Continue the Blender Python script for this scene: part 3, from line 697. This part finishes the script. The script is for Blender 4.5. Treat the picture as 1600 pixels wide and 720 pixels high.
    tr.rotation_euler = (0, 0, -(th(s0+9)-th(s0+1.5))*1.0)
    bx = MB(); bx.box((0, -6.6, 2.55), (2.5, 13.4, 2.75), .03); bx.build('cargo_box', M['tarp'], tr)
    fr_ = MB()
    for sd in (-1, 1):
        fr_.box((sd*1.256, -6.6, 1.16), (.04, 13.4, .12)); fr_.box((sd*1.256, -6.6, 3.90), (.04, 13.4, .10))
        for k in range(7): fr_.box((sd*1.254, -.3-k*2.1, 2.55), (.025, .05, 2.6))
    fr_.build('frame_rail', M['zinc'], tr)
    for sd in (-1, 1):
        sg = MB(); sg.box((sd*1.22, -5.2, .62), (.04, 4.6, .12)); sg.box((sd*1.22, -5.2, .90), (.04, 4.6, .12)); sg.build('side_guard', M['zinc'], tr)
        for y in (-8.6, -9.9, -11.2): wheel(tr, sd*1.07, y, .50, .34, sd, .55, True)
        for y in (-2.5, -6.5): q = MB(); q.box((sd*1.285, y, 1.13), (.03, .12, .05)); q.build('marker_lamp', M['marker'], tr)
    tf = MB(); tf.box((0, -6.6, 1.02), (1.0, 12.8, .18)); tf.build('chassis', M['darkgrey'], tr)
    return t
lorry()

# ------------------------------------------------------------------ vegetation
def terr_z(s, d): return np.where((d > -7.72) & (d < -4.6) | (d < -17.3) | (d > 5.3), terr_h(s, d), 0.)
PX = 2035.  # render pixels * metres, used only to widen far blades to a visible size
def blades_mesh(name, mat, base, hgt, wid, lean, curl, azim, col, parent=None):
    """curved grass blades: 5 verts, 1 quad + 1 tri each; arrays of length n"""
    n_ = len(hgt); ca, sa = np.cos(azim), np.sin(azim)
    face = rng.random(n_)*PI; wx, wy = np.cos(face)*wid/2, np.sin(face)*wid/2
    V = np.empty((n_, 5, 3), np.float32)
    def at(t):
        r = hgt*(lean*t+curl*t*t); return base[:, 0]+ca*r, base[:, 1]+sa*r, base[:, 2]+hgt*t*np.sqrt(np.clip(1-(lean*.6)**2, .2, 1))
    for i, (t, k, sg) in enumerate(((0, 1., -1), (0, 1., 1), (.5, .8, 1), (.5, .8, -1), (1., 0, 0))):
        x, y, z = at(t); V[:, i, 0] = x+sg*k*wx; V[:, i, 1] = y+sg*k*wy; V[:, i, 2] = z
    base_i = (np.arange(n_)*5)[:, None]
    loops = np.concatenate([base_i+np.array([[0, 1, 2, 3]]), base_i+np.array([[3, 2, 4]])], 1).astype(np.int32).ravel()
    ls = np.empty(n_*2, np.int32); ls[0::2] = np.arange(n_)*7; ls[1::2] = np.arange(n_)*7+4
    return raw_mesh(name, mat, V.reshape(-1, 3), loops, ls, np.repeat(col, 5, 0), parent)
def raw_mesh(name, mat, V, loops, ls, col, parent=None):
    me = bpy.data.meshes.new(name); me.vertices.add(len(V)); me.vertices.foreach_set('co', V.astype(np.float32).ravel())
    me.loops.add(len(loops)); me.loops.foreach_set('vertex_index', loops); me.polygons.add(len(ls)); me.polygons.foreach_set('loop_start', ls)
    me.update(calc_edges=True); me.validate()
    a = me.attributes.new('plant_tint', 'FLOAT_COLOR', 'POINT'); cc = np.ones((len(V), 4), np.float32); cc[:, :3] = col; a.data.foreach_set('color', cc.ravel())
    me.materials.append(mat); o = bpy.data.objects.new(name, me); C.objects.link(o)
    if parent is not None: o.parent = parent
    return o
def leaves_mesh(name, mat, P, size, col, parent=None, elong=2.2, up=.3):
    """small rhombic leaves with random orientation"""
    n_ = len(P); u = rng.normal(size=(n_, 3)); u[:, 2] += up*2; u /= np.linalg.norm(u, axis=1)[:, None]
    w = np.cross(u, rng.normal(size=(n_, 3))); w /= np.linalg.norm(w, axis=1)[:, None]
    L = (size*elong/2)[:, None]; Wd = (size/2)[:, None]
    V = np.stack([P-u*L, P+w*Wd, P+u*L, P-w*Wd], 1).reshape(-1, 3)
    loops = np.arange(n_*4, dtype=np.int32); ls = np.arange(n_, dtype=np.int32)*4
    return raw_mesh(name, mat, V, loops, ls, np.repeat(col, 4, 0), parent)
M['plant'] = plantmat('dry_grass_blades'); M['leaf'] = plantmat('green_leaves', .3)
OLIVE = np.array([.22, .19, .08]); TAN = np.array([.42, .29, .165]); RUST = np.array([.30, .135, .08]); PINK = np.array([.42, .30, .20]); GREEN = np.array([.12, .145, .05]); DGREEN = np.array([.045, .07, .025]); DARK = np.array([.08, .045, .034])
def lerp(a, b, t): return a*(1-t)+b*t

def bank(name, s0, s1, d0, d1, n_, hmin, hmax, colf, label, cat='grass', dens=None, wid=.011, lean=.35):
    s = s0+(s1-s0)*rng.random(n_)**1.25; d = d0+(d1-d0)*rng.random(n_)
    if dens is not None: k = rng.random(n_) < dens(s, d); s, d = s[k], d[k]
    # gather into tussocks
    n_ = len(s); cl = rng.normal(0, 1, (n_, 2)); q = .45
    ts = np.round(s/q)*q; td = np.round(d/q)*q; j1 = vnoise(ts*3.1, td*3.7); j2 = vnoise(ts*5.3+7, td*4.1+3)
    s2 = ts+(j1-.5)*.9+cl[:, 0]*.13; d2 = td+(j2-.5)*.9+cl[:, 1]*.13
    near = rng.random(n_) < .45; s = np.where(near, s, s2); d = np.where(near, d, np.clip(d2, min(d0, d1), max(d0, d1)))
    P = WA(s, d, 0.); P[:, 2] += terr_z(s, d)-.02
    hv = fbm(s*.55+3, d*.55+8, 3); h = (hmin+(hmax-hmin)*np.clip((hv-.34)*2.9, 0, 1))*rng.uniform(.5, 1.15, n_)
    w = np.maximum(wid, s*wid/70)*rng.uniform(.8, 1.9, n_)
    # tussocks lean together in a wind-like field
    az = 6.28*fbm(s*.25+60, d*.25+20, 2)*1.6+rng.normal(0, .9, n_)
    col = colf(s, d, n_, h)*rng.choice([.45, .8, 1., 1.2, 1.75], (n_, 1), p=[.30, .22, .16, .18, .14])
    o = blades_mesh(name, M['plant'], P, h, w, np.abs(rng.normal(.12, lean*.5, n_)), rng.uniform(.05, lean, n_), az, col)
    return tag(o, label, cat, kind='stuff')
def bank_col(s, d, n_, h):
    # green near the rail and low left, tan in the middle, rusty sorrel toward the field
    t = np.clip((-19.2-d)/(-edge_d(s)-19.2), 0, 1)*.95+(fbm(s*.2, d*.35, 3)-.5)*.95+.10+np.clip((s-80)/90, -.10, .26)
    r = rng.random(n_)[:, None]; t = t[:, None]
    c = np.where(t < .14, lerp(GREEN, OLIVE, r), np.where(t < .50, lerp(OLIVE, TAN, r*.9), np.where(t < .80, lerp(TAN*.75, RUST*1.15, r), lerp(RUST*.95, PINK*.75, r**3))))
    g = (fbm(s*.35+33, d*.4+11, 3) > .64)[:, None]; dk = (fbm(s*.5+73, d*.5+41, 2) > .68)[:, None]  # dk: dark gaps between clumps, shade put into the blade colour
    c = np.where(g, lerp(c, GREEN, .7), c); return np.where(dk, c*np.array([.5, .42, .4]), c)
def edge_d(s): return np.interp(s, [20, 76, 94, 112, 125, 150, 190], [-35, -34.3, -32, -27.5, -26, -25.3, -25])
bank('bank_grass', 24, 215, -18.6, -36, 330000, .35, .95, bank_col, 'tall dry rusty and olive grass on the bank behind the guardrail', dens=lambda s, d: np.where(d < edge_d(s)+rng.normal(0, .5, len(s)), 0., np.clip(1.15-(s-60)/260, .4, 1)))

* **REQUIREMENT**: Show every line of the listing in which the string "pixels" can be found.

* **ANSWER**:
Continue the Blender Python script for this scene: part 3, from line 697. This part finishes the script. The script is for Blender 4.5. Treat the picture as 1600 pixels wide and 720 pixels high.
PX = 2035.  # render pixels * metres, used only to widen far blades to a visible size